Makoto Tsuiki, Sverre Hval
Nuclear Science and Engineering | Volume 141 | Number 3 | July 2002 | Pages 218-235
Technical Paper | doi.org/10.13182/NSE02-A2279
Articles are hosted by Taylor and Francis Online.
A new nodal diffusion method for the neutronics analysis of light water reactor cores has been developed. The method is based on an expansion of neutron fluxes within a node into a series of functions that are numerically obtained from single-assembly calculations without the process of assembly homogenization. The assembly heterogeneity effect can be taken into account in whole-core calculations in a consistent way with the heterogeneous single-assembly calculations, providing highly accurate results including intranodal pin-power distributions. The expansion coefficients are determined by a classical Ritz procedure in such a way that the solution becomes the most accurate - in the least squares sense - approximation to the exact solution.
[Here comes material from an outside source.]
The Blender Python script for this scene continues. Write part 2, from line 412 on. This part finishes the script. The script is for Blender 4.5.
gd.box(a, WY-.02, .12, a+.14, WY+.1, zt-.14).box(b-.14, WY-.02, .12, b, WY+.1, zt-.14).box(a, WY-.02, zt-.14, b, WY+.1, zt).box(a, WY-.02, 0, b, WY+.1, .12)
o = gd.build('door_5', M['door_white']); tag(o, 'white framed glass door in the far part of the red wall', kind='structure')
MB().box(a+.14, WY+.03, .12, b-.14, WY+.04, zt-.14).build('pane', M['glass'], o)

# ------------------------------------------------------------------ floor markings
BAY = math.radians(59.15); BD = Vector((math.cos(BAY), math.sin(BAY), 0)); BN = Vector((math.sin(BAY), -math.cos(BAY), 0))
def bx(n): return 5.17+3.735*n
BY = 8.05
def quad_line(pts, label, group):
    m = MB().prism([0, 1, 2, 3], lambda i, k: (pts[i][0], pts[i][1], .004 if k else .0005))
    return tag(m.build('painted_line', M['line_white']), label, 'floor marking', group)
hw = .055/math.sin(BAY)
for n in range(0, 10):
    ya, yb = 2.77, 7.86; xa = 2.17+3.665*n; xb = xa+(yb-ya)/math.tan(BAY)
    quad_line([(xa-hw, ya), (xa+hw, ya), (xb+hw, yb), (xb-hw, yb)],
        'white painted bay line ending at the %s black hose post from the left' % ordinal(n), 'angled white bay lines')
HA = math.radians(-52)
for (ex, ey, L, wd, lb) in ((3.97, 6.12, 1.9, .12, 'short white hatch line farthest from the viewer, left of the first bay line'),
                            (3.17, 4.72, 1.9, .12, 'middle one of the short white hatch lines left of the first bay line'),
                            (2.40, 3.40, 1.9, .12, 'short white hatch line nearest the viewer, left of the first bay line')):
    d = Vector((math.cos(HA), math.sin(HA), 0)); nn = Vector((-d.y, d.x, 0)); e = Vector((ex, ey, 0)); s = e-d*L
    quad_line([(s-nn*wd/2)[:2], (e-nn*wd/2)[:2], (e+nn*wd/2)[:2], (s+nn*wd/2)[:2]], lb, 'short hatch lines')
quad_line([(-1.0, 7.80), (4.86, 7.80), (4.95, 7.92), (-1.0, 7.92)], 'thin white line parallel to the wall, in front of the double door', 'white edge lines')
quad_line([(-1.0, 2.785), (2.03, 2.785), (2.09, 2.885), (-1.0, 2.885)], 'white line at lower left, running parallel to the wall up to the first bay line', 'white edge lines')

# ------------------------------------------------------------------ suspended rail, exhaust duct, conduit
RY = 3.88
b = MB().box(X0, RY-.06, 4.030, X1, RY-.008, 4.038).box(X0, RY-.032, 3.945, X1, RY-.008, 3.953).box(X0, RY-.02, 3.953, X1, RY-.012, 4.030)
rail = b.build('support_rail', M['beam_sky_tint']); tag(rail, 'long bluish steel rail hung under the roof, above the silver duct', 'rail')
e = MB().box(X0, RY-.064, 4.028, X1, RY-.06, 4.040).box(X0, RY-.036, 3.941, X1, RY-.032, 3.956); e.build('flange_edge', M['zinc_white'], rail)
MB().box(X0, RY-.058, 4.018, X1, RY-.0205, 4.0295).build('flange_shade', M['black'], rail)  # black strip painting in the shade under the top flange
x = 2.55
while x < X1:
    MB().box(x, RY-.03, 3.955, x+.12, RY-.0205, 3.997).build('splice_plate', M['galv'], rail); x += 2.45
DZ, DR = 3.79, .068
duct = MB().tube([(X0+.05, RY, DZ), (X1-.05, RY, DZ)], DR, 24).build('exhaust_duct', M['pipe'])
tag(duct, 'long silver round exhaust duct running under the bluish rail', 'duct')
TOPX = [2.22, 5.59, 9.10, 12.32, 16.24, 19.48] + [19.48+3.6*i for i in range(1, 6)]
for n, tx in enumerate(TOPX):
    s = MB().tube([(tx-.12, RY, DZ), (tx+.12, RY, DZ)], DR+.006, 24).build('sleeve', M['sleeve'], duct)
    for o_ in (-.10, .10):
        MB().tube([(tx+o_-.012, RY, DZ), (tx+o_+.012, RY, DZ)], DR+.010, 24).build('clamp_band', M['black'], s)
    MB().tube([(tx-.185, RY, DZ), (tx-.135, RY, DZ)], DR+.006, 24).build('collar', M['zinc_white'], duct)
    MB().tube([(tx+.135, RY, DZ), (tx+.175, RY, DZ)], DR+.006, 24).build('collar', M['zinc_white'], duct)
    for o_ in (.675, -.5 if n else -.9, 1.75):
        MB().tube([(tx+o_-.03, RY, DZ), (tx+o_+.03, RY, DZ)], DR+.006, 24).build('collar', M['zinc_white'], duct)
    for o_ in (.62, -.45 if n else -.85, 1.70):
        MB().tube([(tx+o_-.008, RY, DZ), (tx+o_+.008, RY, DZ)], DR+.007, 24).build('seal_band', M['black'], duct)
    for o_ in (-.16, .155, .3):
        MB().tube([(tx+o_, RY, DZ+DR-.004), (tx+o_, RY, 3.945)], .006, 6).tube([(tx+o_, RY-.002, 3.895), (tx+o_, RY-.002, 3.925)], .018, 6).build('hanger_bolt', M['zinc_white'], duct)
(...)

The present method was implemented in a two-dimensional nodal diffusion code and tested for benchmark cases both for boiling water reactors and pressurized water reactors. The root-mean-square errors of both node average powers and nodal maximum pin powers were observed to be <1%, with computing time of less than a few percent of the reference, fine-mesh calculation. It was also observed that the accuracy of the present method could be improved to almost any desired degree only by increasing the order of expansion polynomials.